L’Autorité de régulation des mesures techniques (dont la mention « de protection » évoquée lors des débats parlementaire a apparemment disparu) est composée de six membres* nommés par décret pour six ans. Il reste encore à désigner son président. Entre autre. « Nous avons tout à inventer », a précisé Jean Musitelli, conseiller d’Etat membre de l’ARMT à l’occasion de la conférence de presse, « les membres de l’Autorité se retrouvent pour la première fois. » Autant dire que la date de la première réunion officielle est loin d’être fixée.

On peut néanmoins s’interroger sur la survie de cette Autorité à peine naissante au regard de l’actualité. D’abord parce que le récent accord entre Apple et EMI visant à proposer un catalogue de chansons sans protections techniques sur les plates-formes de diffusion de musique en ligne (dont iTunes) établit de fait l’interopérabilité du format numérique sur les différents systèmes de lecture. Sa généralisation à l’ensemble des catalogues de musique rendrait ainsi obsolète les éventuels travaux de l’Autorité autour des problématiques d’interopérabilité.

Les mesures de protections technique continueront d’exister

Si le ministre « se réjouit de ce concept », il ne pense pas que l’ouverture des formats numériques suffise à régler le problème. Selon lui, les mesures de protections technique continueront d’exister car elles  » permettent aussi d’innover et de proposer au public de nouvelles offres et de nouveaux modèles qui ne pourraient pas exister sans elles ». Notamment dans les domaines de la location, la vidéo à la demande et à « certaines offres d’abonnement ».

Mais l’ARMT pourrait également être menacée par un changement de gouvernement. D’où, peut-être, la précipitation à son installation à deux semaines du premier tour de l’élection présidentielle. Si elle ne s’est pas pro noncée contre l’existence de cette nouvelle autorité précisément, Ségolène Royal, candidate PS en lice pour l’Elysée, a exprimé son intention de revoir la loi DADVSI qui « prend le contre-pied d’une pratique massive au lieu de l’organiser » dans son livre d’entretiens Maintenant. Elle évoque naturellement la problématique des pratiques d’échanges de fichiers sur les réseaux P2P et son financement. Un thème introduit (et rejeté) à travers l’idée de licence globale (une sorte de contribution généralisée au financement de la culture par les acteurs et usagers d’Internet) lors des débats sur la DADVSI.

Cependant, dans le tout frais rapport du PS intitulé République 2.0 bêta, vers une société de la connaissance ouverte sur les enjeux du numérique à l’intention de la candidate, Michel Rocard, député européen et conseiller de Ségolène Royal dans le cadre de la campagne électorale, a confirmé l’importance de l’interopérabilité des formats.

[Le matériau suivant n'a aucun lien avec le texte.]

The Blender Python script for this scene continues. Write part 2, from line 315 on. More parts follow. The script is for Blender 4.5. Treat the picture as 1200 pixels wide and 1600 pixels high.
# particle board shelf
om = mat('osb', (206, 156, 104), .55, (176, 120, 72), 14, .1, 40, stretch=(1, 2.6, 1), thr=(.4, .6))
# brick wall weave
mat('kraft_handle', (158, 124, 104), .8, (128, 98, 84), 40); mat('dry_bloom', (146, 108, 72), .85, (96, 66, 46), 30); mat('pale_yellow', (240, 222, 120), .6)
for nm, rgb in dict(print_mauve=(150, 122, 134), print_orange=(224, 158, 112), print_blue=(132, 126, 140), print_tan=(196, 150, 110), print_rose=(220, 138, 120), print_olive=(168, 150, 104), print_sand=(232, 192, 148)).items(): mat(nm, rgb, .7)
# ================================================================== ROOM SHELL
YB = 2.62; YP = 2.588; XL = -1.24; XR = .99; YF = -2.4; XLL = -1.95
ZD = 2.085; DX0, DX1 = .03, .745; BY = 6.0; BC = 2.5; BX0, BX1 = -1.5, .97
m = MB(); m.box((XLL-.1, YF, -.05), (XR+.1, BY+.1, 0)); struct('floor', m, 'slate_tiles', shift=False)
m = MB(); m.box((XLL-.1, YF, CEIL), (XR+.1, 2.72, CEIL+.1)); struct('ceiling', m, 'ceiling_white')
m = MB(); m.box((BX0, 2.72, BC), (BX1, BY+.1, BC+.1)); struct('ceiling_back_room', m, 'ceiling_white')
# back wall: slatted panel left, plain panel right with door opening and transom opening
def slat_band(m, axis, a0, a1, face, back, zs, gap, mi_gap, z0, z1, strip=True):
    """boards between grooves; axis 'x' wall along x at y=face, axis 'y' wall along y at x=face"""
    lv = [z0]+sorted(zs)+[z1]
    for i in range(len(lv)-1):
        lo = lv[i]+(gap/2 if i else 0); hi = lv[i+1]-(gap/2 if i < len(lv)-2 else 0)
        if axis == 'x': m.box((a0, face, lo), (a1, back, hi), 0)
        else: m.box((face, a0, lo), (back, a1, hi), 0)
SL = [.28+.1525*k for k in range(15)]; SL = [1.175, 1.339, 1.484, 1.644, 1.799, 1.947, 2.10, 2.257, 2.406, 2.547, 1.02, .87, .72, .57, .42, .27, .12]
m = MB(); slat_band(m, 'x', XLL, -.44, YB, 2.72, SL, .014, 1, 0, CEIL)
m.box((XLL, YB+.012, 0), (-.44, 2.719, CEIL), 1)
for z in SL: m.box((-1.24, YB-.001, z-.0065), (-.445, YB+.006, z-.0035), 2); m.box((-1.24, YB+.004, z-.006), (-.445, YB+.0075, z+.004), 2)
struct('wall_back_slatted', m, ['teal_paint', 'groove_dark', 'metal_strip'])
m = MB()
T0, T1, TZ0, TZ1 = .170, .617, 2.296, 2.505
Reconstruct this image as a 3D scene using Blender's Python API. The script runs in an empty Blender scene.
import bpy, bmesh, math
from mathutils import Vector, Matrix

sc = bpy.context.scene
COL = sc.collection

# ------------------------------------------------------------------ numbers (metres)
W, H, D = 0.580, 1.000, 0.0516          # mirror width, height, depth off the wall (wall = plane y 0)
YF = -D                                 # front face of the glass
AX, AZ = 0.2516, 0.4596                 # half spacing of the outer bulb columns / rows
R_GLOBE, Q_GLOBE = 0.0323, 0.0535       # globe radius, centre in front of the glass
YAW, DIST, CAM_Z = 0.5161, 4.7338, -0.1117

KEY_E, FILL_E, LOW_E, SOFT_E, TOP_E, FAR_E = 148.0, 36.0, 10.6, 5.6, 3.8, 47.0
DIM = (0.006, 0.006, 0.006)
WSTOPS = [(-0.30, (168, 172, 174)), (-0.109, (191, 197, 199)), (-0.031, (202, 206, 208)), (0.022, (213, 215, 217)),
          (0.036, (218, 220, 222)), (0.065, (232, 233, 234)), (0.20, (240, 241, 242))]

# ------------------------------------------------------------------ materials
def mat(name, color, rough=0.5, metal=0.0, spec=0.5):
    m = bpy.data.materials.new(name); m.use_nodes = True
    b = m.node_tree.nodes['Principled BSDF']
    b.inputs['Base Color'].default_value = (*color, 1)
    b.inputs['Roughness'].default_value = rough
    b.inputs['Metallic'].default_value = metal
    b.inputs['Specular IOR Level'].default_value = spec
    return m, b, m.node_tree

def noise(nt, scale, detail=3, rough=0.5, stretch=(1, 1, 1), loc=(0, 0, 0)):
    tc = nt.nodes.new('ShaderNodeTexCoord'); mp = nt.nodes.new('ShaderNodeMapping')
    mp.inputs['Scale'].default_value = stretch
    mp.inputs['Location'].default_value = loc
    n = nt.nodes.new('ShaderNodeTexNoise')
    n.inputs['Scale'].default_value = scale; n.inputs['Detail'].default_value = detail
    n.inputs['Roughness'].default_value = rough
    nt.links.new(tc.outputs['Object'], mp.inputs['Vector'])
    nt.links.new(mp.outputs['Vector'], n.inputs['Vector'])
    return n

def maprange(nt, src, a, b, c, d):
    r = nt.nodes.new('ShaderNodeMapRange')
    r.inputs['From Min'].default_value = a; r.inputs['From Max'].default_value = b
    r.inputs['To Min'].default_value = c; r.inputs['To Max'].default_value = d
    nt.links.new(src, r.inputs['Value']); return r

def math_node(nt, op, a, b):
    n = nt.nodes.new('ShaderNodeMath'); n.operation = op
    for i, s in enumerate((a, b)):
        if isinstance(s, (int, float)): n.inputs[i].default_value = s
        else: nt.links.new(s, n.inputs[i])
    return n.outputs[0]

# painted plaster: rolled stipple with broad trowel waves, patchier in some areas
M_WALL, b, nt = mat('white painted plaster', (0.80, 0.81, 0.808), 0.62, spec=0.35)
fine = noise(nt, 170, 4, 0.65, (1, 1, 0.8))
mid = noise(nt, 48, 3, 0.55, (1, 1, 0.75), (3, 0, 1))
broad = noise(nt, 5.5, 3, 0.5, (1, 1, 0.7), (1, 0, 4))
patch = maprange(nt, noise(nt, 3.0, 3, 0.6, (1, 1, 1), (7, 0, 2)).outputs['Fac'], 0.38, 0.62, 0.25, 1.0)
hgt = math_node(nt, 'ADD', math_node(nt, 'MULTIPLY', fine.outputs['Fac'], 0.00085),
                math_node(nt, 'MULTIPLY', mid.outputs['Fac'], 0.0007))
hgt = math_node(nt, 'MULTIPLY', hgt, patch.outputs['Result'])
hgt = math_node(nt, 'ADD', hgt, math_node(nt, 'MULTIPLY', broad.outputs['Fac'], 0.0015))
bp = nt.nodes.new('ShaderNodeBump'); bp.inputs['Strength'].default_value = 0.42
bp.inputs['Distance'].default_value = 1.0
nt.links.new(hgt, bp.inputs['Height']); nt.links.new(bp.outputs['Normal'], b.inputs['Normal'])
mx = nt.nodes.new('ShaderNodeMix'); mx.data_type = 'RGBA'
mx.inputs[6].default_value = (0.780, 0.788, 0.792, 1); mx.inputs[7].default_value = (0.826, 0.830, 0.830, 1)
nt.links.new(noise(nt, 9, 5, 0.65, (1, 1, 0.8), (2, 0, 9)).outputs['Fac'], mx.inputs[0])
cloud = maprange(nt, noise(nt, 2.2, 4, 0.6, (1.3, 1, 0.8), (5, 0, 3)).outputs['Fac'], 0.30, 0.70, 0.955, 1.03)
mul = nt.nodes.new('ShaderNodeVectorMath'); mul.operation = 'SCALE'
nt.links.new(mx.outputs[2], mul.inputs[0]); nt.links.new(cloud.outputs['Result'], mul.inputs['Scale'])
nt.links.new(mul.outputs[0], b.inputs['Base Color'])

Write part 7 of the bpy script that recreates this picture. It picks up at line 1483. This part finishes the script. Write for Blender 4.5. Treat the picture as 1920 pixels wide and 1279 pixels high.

Il estime notamment que son application ne doit pas seulement s’arrêter au seul cadre français mais bien être débattu au niveau européen. Une nouvelle directive en perspective?

* Jean Musitelli, conseiller d’Etat et rédacteur de la Convention de l’UNESCO sur la protection et la promotion de la diversité des expressions culturelles; Marie-Françoise Marais, conseillère à la Cour de Cassation, spécialiste des questions de propriété littéraire et artistique; Patrick Bouquet, conseiller-maître à la Cour des comptes; Pierre Sirinelli, professeur à l’université Paris I Panthéon-Sorbonne et membre du Conseil supérieur de la propriété littéraire et artistique; Christian Saguez, professeur à l’Ecole Centrale et président de la commission des Technologies de l’Information et de la Communication de l’Académie des Technologies; Tristan d’Albis, président de la commission de la rémunération pour copie privée.